Bush Pressed for Iraq War Despite Doubtful Intelligence, Classified British Memo Indicates


A classified British memo indicates that the Bush administration planned as early as summer 2002 to oust then-Iraqi President Saddam Hussein, and wanted U.S. intelligence to support that decision, Knight Ridder reported today (see GSN, April 29).

The memo recounts a July 23, 2002, meeting between British Prime Minister Tony Blair and top security advisers. A visit to Washington by the head of the British MI-6 intelligence service was discussed in the meeting.

“There was a perceptible shift in attitude. Military action was now seen as inevitable,” the MI-6 chief said at the meeting, according to the memo. President George W. Bush “wanted to remove Saddam through military action, justified by the conjunction of terrorism and WMD.”

“The intelligence and facts were being fixed around the policy,” the memo quotes him as saying.

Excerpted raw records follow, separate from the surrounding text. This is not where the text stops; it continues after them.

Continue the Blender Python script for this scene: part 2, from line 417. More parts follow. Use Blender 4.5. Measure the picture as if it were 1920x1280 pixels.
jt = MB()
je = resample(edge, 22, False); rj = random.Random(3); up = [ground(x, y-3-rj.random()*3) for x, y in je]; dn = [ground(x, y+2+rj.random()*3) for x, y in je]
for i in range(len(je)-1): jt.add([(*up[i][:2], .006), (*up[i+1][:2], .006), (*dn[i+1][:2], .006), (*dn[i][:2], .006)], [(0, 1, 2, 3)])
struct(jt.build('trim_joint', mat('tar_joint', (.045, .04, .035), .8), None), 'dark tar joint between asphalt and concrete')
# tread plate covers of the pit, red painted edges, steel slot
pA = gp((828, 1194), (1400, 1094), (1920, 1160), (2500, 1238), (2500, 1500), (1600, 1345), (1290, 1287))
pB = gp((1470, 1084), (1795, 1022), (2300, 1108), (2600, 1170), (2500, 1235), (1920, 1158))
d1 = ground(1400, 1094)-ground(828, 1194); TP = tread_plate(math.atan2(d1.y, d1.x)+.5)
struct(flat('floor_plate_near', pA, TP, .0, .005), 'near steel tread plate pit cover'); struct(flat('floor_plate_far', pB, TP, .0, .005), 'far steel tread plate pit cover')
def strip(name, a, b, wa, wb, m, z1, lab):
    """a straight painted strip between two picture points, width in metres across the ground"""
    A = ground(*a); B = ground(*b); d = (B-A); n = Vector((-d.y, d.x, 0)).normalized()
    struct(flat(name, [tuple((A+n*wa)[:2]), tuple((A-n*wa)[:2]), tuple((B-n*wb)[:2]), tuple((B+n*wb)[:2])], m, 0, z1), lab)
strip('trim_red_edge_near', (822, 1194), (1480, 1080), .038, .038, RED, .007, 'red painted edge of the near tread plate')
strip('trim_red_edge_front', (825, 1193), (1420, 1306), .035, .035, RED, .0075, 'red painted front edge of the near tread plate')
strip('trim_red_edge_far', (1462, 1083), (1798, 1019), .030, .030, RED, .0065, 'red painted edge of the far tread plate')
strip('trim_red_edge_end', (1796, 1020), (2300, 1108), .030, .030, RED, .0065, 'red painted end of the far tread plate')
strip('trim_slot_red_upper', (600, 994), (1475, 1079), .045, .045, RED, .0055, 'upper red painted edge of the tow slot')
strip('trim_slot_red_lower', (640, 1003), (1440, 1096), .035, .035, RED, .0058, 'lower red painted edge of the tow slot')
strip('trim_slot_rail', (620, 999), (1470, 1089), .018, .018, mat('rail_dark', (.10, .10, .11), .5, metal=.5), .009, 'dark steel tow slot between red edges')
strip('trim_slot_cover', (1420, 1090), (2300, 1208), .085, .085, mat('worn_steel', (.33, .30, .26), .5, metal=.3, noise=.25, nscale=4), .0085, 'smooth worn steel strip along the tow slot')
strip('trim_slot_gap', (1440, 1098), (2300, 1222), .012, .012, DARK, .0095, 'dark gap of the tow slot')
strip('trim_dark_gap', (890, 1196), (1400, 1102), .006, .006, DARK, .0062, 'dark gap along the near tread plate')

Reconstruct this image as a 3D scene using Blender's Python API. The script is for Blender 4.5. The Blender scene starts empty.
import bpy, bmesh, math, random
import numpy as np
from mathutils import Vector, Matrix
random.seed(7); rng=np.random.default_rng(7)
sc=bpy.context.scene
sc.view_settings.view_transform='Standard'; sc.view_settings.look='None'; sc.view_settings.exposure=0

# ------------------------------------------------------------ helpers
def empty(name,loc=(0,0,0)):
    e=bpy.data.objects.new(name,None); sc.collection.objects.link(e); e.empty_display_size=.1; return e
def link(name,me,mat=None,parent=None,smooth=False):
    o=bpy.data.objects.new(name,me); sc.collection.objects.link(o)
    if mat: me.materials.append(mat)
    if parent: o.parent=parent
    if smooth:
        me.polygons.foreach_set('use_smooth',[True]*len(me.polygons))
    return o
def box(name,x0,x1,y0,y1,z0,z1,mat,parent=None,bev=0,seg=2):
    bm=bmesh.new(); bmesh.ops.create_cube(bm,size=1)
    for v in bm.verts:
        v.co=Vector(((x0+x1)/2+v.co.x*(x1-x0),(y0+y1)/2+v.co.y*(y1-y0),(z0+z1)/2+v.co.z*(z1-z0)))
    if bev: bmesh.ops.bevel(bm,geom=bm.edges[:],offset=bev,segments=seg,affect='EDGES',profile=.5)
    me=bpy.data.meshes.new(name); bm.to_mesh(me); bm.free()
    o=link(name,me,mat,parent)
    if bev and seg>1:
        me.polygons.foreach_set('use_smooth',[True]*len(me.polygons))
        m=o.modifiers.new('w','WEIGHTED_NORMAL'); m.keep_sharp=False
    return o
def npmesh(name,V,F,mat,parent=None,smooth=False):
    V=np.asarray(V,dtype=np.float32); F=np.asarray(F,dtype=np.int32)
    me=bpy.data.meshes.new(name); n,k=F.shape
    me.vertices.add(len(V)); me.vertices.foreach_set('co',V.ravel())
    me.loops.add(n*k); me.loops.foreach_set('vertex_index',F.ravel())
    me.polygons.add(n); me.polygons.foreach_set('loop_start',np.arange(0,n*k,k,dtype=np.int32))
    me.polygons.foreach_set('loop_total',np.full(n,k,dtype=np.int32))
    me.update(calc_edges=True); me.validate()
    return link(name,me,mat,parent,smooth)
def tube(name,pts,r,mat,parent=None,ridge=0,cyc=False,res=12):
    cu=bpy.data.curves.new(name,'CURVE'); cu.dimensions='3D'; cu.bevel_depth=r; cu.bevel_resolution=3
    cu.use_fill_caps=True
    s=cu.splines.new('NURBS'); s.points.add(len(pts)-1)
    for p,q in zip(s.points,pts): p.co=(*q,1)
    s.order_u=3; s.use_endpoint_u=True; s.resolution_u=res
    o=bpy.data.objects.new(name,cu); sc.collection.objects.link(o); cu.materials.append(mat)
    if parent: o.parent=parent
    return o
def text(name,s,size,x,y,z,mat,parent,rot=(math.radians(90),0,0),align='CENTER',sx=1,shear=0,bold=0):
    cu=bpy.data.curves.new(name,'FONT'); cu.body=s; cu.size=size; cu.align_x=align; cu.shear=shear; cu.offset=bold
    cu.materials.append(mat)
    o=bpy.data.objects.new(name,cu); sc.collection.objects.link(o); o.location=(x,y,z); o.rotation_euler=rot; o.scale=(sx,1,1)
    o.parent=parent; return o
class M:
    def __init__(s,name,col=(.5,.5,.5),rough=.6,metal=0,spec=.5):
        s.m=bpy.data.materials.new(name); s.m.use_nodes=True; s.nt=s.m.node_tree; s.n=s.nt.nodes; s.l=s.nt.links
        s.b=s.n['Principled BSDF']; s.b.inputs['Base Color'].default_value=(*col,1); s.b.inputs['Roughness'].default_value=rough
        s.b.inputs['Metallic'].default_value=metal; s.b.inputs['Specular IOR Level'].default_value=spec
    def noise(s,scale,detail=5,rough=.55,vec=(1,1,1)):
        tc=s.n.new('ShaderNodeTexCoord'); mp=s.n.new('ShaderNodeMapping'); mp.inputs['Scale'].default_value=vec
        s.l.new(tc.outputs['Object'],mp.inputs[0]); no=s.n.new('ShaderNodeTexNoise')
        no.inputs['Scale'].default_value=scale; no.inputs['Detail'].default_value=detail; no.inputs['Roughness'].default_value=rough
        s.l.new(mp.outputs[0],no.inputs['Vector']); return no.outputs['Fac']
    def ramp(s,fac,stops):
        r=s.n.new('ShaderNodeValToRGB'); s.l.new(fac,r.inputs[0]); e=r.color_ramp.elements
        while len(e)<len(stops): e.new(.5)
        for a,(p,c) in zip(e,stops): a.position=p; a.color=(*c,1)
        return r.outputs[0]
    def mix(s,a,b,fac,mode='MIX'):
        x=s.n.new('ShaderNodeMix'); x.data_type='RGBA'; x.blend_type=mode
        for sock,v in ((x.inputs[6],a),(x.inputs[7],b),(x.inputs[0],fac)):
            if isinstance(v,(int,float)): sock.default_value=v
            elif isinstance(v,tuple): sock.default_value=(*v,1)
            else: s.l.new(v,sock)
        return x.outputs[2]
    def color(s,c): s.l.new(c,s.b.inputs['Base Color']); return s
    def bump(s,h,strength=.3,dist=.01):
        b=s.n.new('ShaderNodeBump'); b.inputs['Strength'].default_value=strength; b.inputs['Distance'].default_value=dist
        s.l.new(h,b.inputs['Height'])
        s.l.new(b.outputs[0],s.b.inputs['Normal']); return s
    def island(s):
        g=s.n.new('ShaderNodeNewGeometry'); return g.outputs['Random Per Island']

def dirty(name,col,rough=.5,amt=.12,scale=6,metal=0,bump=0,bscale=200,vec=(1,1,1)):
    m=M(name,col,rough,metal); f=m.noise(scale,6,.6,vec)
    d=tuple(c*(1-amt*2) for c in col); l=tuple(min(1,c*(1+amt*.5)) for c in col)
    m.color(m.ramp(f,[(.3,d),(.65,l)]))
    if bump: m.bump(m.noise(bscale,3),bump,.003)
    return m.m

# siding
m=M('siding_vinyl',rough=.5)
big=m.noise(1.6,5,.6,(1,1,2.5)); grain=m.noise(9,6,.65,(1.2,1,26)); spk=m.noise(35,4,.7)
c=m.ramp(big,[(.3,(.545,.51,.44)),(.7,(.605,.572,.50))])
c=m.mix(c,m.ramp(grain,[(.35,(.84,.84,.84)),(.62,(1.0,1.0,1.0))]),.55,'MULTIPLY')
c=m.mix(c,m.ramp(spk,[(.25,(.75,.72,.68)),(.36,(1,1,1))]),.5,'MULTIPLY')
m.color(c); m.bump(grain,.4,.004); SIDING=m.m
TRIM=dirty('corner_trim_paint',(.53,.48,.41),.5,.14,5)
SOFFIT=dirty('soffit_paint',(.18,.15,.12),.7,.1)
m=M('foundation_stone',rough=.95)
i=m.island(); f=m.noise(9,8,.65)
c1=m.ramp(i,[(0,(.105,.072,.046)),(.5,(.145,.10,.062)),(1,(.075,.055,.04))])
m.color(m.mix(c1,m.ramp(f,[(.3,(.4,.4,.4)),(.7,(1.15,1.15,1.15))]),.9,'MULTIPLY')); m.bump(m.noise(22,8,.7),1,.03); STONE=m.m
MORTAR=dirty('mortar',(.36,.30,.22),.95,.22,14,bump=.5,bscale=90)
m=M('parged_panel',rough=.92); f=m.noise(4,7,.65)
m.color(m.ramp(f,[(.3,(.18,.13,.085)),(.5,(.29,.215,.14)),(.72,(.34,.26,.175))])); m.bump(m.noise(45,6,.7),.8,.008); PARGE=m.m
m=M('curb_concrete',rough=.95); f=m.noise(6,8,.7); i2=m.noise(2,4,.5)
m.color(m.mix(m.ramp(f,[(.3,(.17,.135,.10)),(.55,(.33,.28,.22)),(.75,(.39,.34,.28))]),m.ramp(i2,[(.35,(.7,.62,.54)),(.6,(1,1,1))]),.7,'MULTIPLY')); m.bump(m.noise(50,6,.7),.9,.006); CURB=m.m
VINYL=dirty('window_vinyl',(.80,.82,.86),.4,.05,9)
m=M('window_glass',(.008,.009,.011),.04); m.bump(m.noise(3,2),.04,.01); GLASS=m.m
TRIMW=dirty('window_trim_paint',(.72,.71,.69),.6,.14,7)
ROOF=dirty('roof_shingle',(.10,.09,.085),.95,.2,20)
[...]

The memo is “an absolutely accurate description of what transpired,” during the meeting in Washington, a former senior U.S. official said.

The Bush administration at the time claimed that no decision had been made on invading Iraq, Knight Ridder reported. The U.S.-led Iraq Survey Group found no weapons of mass destruction following the March 2003 invasion.

The memo also cites British Foreign Secretary Jack Straw saying, “Bush had made up his mind to take military action.”

“But the case was thin. Saddam was not threatening his neighbors, and his WMD capability was less than that of Libya, North Korea or Iran,” Straw said, according to the memo (Strobel/Walcott, Knight Ridder/Seattle Times, May 6).